El bache (II)
Historia de cómo el Ayuntamiento arregló de repente un bache que llevaba meses en un cruce de la ciudad
Hace dos semanas, el sábado 16 de octubre, publiqué aquí mismo la historia del bache. Contaba cómo había surgido, cerca de la casa de mi padre, en el barrio de Bilbao, a un paso de San Blas, un bache feo y amenazador, cómo a lo largo de los meses, sin que nadie hiciera nada por remediarlo, había crecido y ensanchado, volviéndose también profundo y peligroso. Contaba también cómo cada lunes, cuando iba en coche a visitar a mi padre, me topaba con el bache en una calle de bajada. Y añadía a modo de moraleja a...
Hace dos semanas, el sábado 16 de octubre, publiqué aquí mismo la historia del bache. Contaba cómo había surgido, cerca de la casa de mi padre, en el barrio de Bilbao, a un paso de San Blas, un bache feo y amenazador, cómo a lo largo de los meses, sin que nadie hiciera nada por remediarlo, había crecido y ensanchado, volviéndose también profundo y peligroso. Contaba también cómo cada lunes, cuando iba en coche a visitar a mi padre, me topaba con el bache en una calle de bajada. Y añadía a modo de moraleja algo impertinente que de poco vale aspirar a los Juegos Olímpicos o a cualquier otra gran empresa ciudadana merecedora de grandes titulares si no somos capaces de arreglar un bache, que de nada sirve soñar con lo grande si no sabemos ocuparnos de reparar lo pequeño.

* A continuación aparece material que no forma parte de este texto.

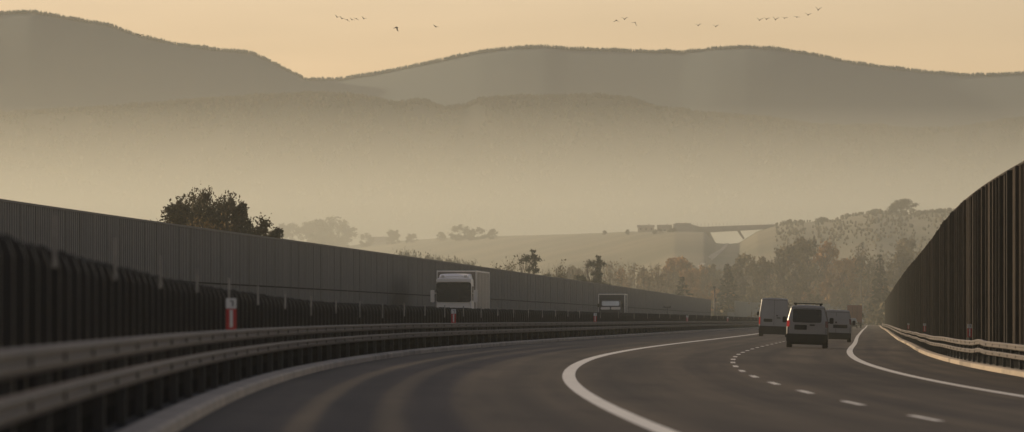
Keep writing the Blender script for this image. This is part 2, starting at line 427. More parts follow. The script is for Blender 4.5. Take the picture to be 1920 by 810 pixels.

Bueno. Me van a permitir que insista en el asunto aún a riesgo de resultar aún más aburrido que de costumbre. Porque la cosa es que el lunes 18, dos días después de publicar la columna, cuando bajaba en busca de la casa de mi padre, comprobé con cierto asombro que, voilà, el bache había desaparecido, recubierto por un vistoso remiendo de hormigón. No negaré que sentí cierto envanecimiento profesional: hay artículos que destapan tramas corruptas y precipitan la caída de ministros o de gobiernos enteros. Otros, más modestos pero también efectivos, acaban con un bache.

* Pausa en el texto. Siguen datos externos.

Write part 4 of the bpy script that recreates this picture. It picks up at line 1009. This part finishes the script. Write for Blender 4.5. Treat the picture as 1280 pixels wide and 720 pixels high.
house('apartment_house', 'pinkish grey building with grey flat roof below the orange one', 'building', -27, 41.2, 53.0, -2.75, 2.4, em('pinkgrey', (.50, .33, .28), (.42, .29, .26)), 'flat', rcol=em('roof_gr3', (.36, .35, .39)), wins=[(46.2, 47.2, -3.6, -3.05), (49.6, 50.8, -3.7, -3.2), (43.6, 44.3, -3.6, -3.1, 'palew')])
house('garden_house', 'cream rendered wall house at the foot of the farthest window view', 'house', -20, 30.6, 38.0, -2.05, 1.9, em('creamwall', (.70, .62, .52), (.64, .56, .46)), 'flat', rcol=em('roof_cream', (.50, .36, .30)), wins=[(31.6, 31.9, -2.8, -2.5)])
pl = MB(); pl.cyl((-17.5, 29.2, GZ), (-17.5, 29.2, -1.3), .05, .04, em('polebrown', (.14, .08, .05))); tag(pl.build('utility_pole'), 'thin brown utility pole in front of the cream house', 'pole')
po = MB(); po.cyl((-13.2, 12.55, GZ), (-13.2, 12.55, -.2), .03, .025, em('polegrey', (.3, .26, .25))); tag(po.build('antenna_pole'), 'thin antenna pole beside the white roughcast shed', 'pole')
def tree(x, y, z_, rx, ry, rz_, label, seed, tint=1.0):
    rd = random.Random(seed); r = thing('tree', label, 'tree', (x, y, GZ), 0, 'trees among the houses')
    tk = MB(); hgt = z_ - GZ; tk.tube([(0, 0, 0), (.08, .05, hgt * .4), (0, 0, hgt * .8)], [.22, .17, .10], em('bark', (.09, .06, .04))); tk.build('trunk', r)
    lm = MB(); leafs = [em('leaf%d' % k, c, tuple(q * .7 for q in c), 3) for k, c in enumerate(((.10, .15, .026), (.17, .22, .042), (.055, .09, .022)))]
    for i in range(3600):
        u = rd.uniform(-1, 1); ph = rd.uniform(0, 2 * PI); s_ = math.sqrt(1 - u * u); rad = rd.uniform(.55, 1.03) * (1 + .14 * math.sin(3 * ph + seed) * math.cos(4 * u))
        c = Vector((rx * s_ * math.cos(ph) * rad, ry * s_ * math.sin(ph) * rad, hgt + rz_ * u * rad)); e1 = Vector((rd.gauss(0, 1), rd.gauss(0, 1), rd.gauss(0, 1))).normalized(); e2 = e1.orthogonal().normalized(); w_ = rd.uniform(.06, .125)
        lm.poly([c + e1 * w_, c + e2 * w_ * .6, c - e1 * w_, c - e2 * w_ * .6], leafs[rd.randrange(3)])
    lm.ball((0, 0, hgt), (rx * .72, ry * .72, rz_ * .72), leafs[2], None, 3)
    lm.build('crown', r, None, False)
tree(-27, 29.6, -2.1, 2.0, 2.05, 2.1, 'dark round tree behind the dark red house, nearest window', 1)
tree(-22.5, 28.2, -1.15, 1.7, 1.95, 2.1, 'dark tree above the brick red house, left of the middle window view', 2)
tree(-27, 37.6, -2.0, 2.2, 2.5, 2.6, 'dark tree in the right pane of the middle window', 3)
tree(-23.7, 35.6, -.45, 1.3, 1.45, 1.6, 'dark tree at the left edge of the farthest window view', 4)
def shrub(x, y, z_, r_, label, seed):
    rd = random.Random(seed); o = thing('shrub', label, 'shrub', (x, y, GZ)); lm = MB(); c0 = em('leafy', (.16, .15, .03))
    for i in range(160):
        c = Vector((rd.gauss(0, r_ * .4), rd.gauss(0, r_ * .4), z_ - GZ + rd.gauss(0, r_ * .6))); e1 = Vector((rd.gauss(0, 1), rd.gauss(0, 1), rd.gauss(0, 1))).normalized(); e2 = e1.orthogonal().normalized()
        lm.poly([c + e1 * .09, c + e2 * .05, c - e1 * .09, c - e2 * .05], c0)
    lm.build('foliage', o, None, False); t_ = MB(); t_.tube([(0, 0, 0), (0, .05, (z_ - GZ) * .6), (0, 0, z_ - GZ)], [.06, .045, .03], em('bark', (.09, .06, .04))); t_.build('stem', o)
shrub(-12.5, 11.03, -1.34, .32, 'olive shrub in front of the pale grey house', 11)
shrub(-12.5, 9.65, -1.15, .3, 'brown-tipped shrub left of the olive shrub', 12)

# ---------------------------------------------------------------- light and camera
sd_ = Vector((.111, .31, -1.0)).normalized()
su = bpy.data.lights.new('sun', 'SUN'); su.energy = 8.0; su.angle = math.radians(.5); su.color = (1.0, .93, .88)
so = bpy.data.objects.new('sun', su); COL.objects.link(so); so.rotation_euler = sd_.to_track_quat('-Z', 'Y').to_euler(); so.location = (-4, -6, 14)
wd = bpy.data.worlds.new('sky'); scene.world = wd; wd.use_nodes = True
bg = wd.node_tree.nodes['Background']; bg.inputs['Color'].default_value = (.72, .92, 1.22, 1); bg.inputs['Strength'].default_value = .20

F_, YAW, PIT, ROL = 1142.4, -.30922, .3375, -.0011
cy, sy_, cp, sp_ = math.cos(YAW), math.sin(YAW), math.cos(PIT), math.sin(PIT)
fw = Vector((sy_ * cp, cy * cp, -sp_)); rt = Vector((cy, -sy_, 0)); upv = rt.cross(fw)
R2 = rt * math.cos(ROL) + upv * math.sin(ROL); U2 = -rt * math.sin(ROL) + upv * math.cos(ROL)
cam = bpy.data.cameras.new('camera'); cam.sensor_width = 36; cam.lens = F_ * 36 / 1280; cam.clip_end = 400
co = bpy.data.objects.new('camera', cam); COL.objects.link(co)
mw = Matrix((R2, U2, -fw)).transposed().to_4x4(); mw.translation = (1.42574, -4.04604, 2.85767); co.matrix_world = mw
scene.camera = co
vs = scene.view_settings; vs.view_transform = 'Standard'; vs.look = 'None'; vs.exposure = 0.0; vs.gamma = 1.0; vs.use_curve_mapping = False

Paralelamente, me enteré de que Madrid cuenta con un programa municipal denominado Avisa por el cual los ciudadanos pueden notificar al Ayuntamiento la existencia de baches en la calle. Yo ignoraba –mea culpa- la existencia de dicho programa, y por eso no llamé a nadie a lo largo de los meses en que semana tras semana sorteaba el bache –con cierta habilidad, todo hay que decirlo- a fin de que no me desgraciara el coche de un mordisco. Es posible que todos los automovilistas y peatones que pasaran por allí hicieran lo que yo y que nadie en ese barrio notificara absolutamente nada durante todo el tiempo en que nuestro bache permaneció vivo. También es posible que nadie del Ayuntamiento, ni un concejal, ni un operario, ni un técnico ni un funcionario municipal pisara nunca esa calle durante esos meses, ni de día ni de noche, y diera el aviso. Es posible. Si la concejalía de Obras o quien quiera que se ocupe de eso se enteró –o quiso enterarse- de la existencia del bache gracias a esta columna, bienvenida sea. Aunque no me parece el método más operativo, la verdad.

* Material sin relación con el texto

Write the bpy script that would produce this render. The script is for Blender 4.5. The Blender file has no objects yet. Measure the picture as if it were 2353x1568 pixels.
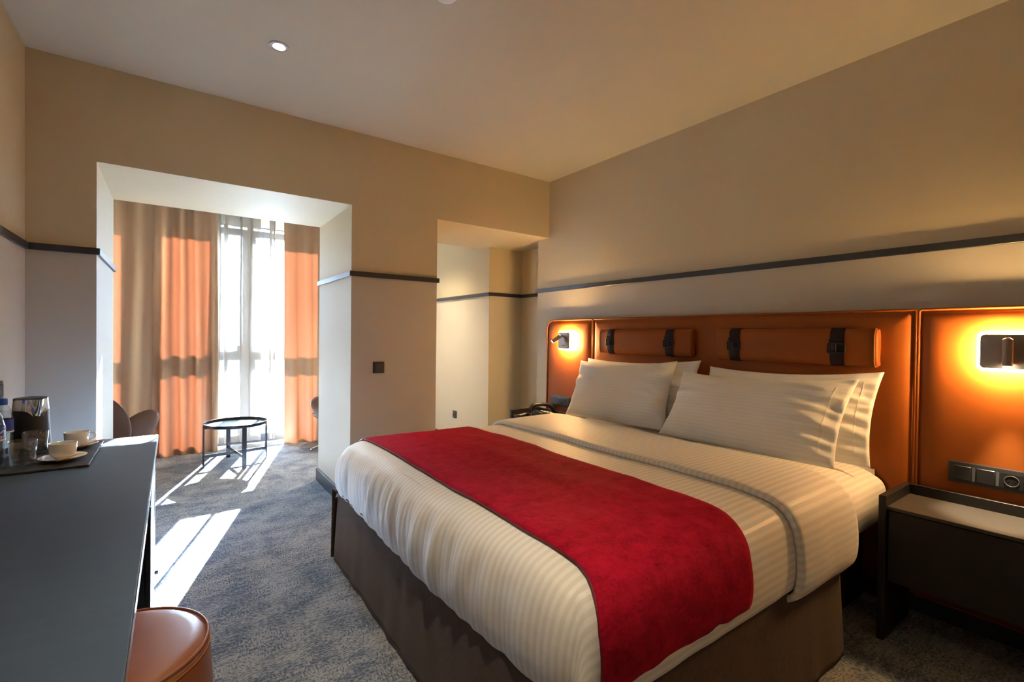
import bpy, bmesh, math, random
from mathutils import Vector, Matrix, noise
random.seed(7)
PI = math.pi
scn = bpy.context.scene
COL = scn.collection

# ------------------------------------------------------------------ camera
CAM_H = 1.29
yaw, pitch, roll, fpx = 0.6221, -0.0115, 0.0117, 1088.24
f = Vector((math.sin(yaw)*math.cos(pitch), math.cos(yaw)*math.cos(pitch), math.sin(pitch)))
r = Vector((math.cos(yaw), -math.sin(yaw), 0)); u = r.cross(f)
r2 = r*math.cos(roll) + u*math.sin(roll); u2 = -r*math.sin(roll) + u*math.cos(roll)
cam = bpy.data.cameras.new('camera'); cam.sensor_width = 36; cam.lens = 36*fpx/2353
cam.clip_start = 0.02; cam.clip_end = 300
camo = bpy.data.objects.new('camera', cam); COL.objects.link(camo)
camo.matrix_world = Matrix(((r2.x, u2.x, -f.x, 0), (r2.y, u2.y, -f.y, 0), (r2.z, u2.z, -f.z, CAM_H), (0, 0, 0, 1)))
scn.camera = camo

# ------------------------------------------------------------------ world, sun, exposure
SKY_STRENGTH = 20.0
SUN_STRENGTH = 190.0
HALO = 85.0
world = bpy.data.worlds.new('sky'); scn.world = world; world.use_nodes = True
bg = world.node_tree.nodes['Background']
bg.inputs[0].default_value = (0.50, 0.73, 1.0, 1); bg.inputs[1].default_value = SKY_STRENGTH
sun = bpy.data.lights.new('sun', 'SUN'); sun.energy = SUN_STRENGTH; sun.angle = math.radians(0.55); sun.color = (0.76, 0.89, 1.0)
suno = bpy.data.objects.new('sun', sun); COL.objects.link(suno)
az, el = math.radians(17.5), math.radians(24.6)
ld = Vector((-math.sin(az)*math.cos(el), -math.cos(az)*math.cos(el), -math.sin(el)))
suno.rotation_euler = ld.to_track_quat('-Z', 'Y').to_euler()
suno.location = (3, 12, 5)
def portal(x0, x1, z0, z1, y):
    l = bpy.data.lights.new('window_portal', 'AREA'); l.shape = 'RECTANGLE'; l.size = x1-x0; l.size_y = z1-z0
    l.cycles.is_portal = True
    o = bpy.data.objects.new('window_portal', l); COL.objects.link(o)
    o.location = ((x0+x1)/2, y, (z0+z1)/2); o.rotation_euler = (-PI/2, 0, 0)
portal(-1.15, -0.22, 0.1, 2.5, 6.62)
portal(-0.06, 1.60, 0.1, 2.5, 6.62)
vs = scn.view_settings
vs.view_transform = 'Standard'; vs.look = 'None'; vs.gamma = 1.0; vs.use_curve_mapping = False
vs.exposure = 1.8
cy = scn.cycles
cy.use_denoising = True; cy.max_bounces = 10; cy.diffuse_bounces = 6; cy.transparent_max_bounces = 16
cy.transmission_bounces = 8; cy.glossy_bounces = 4; cy.sample_clamp_indirect = 25.0; cy.caustics_refractive = False; cy.caustics_reflective = False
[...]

Por mi parte, les diré que ahora, cada lunes por la tarde, cuando me desplazo en mi coche al viejo barrio de mi padre –y de mi infancia- paso por la calle en bajada, llego al cruce, veo el parche oscuro de asfalto que cubre el antiguo agujero y arrugo la cara. Pues sí: les confieso que echo de menos al bache. Pero eso es algo que queda entre mi psiquiatra y yo.